▽
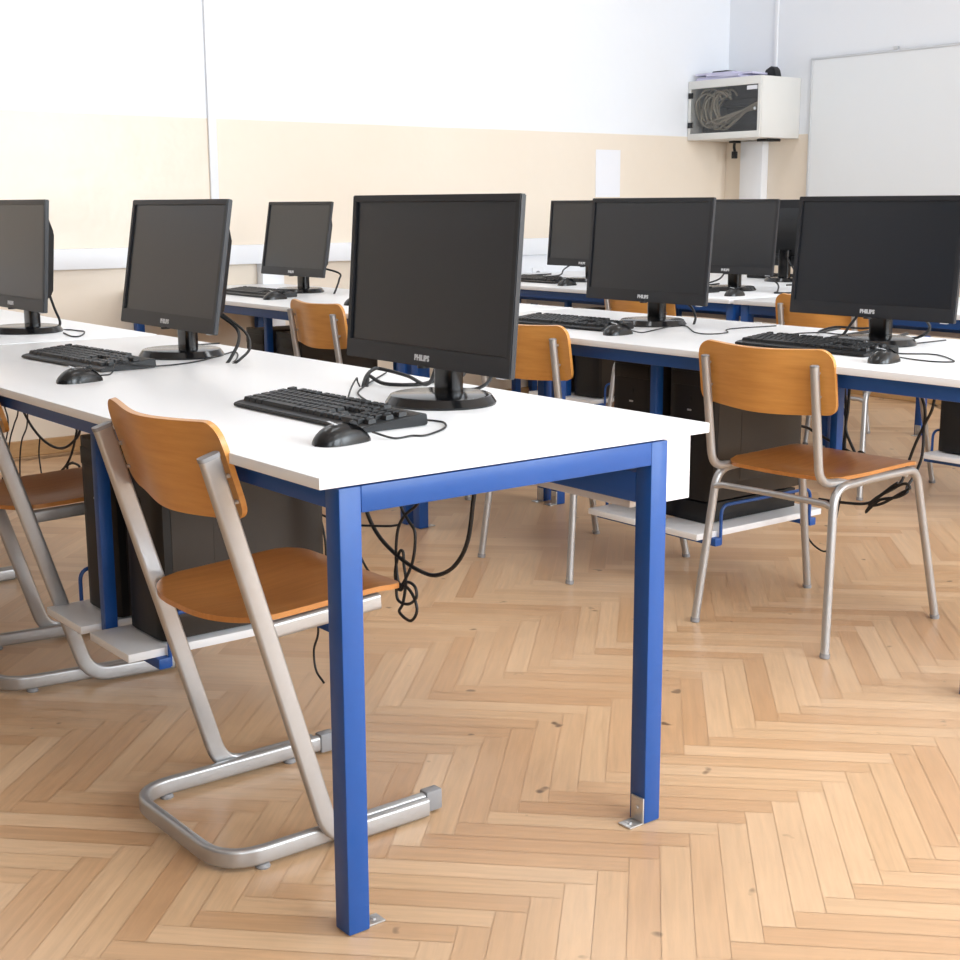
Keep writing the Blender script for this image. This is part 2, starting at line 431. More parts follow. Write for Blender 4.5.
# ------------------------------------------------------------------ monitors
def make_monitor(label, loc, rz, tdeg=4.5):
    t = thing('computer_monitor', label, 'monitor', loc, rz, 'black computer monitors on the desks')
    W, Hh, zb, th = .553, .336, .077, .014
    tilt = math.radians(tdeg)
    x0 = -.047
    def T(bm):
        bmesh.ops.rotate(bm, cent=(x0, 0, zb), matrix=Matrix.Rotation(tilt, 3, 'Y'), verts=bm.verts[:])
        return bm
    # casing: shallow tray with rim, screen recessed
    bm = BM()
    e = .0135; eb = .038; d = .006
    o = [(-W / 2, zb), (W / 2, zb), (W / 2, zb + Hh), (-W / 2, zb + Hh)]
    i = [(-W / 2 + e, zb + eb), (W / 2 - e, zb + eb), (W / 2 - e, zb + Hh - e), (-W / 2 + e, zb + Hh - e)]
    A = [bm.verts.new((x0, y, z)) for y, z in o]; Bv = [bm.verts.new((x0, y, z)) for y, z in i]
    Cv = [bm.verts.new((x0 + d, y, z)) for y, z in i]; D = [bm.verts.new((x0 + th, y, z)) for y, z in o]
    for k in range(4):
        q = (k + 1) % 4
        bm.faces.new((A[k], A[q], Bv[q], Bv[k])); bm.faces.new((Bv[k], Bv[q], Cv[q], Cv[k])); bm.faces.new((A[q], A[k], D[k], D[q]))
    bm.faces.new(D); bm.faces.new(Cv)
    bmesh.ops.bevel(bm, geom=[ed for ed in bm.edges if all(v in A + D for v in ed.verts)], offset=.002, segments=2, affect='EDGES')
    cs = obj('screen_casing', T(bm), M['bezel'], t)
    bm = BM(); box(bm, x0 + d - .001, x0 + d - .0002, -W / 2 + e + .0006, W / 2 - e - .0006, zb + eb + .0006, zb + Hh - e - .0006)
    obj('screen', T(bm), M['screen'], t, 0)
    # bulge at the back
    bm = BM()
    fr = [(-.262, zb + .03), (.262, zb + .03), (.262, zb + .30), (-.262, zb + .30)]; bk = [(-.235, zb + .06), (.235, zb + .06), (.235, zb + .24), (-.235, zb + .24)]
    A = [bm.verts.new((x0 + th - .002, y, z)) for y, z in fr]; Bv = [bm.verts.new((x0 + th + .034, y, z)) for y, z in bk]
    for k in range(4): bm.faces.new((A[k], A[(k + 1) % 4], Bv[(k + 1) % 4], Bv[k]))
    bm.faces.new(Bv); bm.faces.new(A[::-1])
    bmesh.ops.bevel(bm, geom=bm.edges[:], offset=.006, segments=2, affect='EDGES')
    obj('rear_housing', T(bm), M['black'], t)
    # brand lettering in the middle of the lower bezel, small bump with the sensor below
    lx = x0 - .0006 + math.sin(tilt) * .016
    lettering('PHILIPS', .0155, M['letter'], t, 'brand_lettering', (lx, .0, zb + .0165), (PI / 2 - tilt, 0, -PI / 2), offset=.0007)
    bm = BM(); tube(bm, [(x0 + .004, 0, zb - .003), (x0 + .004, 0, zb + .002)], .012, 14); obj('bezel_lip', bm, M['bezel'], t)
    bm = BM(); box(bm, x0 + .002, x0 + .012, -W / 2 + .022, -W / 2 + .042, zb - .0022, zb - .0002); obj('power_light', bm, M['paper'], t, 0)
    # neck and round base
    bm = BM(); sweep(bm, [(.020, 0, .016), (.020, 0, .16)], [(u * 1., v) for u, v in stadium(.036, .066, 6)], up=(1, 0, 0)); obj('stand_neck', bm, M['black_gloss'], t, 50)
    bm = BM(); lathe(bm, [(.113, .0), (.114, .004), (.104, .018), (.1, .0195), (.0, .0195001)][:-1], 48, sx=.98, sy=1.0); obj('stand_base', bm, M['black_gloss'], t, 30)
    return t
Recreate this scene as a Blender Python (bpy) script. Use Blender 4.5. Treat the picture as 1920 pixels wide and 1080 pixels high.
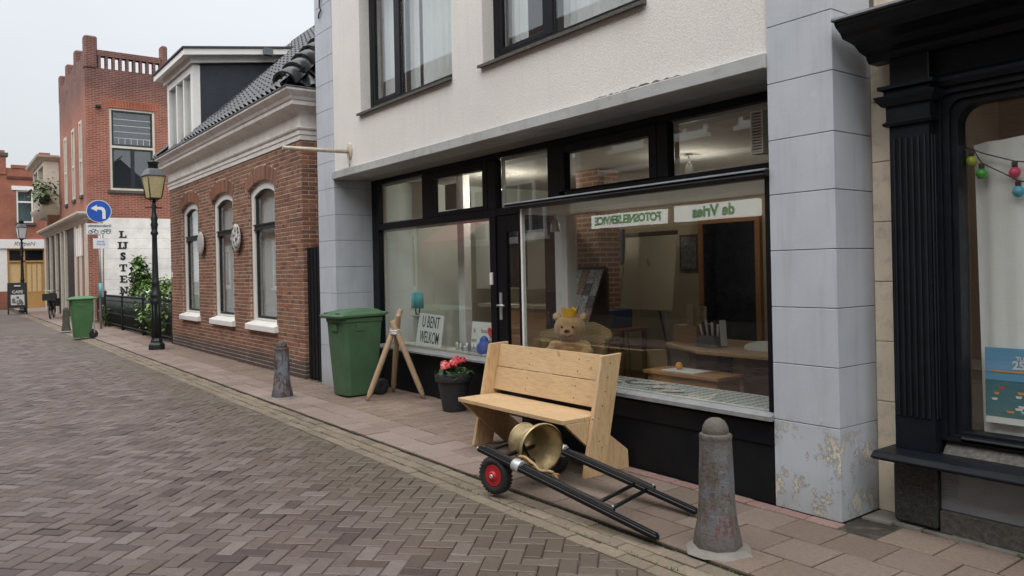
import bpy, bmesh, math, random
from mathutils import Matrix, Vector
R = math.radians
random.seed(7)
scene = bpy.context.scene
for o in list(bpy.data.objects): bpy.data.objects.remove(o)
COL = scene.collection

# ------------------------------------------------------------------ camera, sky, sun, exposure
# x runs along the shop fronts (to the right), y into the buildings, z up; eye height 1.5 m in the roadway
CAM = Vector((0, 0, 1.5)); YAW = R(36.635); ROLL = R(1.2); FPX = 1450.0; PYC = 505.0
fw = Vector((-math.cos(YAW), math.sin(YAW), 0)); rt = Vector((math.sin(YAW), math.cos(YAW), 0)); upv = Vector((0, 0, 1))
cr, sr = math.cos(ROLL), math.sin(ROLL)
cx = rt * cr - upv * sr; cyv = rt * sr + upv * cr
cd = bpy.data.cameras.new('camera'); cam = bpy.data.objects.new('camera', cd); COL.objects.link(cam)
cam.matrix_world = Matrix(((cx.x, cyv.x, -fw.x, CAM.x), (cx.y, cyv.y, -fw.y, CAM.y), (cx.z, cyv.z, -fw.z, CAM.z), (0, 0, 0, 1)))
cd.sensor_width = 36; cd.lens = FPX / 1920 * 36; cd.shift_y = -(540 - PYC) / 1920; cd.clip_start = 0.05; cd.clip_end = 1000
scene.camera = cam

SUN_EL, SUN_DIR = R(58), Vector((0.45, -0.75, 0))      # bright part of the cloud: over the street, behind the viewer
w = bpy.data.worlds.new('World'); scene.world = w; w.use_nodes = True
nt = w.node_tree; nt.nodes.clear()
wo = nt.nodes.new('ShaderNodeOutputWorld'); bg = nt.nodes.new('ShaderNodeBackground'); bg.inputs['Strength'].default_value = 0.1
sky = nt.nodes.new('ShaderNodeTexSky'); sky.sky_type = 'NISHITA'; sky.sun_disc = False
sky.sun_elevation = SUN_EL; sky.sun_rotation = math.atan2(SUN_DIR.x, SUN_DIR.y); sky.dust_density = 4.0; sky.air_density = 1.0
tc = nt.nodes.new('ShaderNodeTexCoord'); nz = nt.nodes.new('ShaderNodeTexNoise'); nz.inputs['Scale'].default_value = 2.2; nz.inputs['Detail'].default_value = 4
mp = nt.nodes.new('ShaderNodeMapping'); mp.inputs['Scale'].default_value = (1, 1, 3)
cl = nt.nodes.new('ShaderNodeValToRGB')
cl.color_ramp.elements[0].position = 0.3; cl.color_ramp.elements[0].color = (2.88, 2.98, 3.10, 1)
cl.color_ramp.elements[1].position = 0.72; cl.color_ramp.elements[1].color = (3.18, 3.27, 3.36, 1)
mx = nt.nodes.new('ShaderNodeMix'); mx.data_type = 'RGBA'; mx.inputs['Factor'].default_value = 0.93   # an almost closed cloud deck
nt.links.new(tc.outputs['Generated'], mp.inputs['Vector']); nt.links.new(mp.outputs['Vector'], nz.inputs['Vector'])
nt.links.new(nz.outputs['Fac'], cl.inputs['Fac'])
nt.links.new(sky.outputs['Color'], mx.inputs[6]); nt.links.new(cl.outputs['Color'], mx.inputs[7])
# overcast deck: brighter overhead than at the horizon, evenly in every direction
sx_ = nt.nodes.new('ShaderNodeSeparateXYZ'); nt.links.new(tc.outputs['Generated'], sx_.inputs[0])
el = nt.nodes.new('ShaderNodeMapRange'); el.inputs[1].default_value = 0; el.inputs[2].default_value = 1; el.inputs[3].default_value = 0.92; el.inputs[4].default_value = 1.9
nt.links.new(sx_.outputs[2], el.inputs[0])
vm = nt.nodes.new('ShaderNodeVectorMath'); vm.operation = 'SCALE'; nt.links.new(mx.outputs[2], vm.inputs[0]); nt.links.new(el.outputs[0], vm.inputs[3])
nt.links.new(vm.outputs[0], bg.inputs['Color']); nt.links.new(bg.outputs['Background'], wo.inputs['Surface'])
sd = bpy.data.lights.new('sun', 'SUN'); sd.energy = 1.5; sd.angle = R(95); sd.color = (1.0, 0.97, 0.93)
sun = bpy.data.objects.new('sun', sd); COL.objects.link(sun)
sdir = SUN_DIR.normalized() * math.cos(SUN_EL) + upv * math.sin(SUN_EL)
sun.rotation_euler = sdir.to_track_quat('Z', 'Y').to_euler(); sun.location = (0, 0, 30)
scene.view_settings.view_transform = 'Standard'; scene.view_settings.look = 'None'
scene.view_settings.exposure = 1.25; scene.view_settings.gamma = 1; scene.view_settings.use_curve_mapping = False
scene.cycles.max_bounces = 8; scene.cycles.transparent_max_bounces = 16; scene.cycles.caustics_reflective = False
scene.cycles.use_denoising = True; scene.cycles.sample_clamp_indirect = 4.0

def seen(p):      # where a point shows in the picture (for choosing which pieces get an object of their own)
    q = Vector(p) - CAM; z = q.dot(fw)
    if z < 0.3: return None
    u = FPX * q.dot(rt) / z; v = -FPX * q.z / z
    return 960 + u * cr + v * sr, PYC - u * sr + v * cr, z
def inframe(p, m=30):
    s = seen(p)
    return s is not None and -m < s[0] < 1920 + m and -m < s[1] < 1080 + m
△
AIM OF THE TASK :: Reproduce only the lines running from the one that has "Recreate this scene" through the one that has "scene.camera = cam", ends included. Any pictures in that stretch should not be copied.

SOLUTION TO THIS EXERCISE ::
Recreate this scene as a Blender Python (bpy) script. Use Blender 4.5. Treat the picture as 1920 pixels wide and 1080 pixels high.
import bpy, bmesh, math, random
from mathutils import Matrix, Vector
R = math.radians
random.seed(7)
scene = bpy.context.scene
for o in list(bpy.data.objects): bpy.data.objects.remove(o)
COL = scene.collection

# ------------------------------------------------------------------ camera, sky, sun, exposure
# x runs along the shop fronts (to the right), y into the buildings, z up; eye height 1.5 m in the roadway
CAM = Vector((0, 0, 1.5)); YAW = R(36.635); ROLL = R(1.2); FPX = 1450.0; PYC = 505.0
fw = Vector((-math.cos(YAW), math.sin(YAW), 0)); rt = Vector((math.sin(YAW), math.cos(YAW), 0)); upv = Vector((0, 0, 1))
cr, sr = math.cos(ROLL), math.sin(ROLL)
cx = rt * cr - upv * sr; cyv = rt * sr + upv * cr
cd = bpy.data.cameras.new('camera'); cam = bpy.data.objects.new('camera', cd); COL.objects.link(cam)
cam.matrix_world = Matrix(((cx.x, cyv.x, -fw.x, CAM.x), (cx.y, cyv.y, -fw.y, CAM.y), (cx.z, cyv.z, -fw.z, CAM.z), (0, 0, 0, 1)))
cd.sensor_width = 36; cd.lens = FPX / 1920 * 36; cd.shift_y = -(540 - PYC) / 1920; cd.clip_start = 0.05; cd.clip_end = 1000
scene.camera = cam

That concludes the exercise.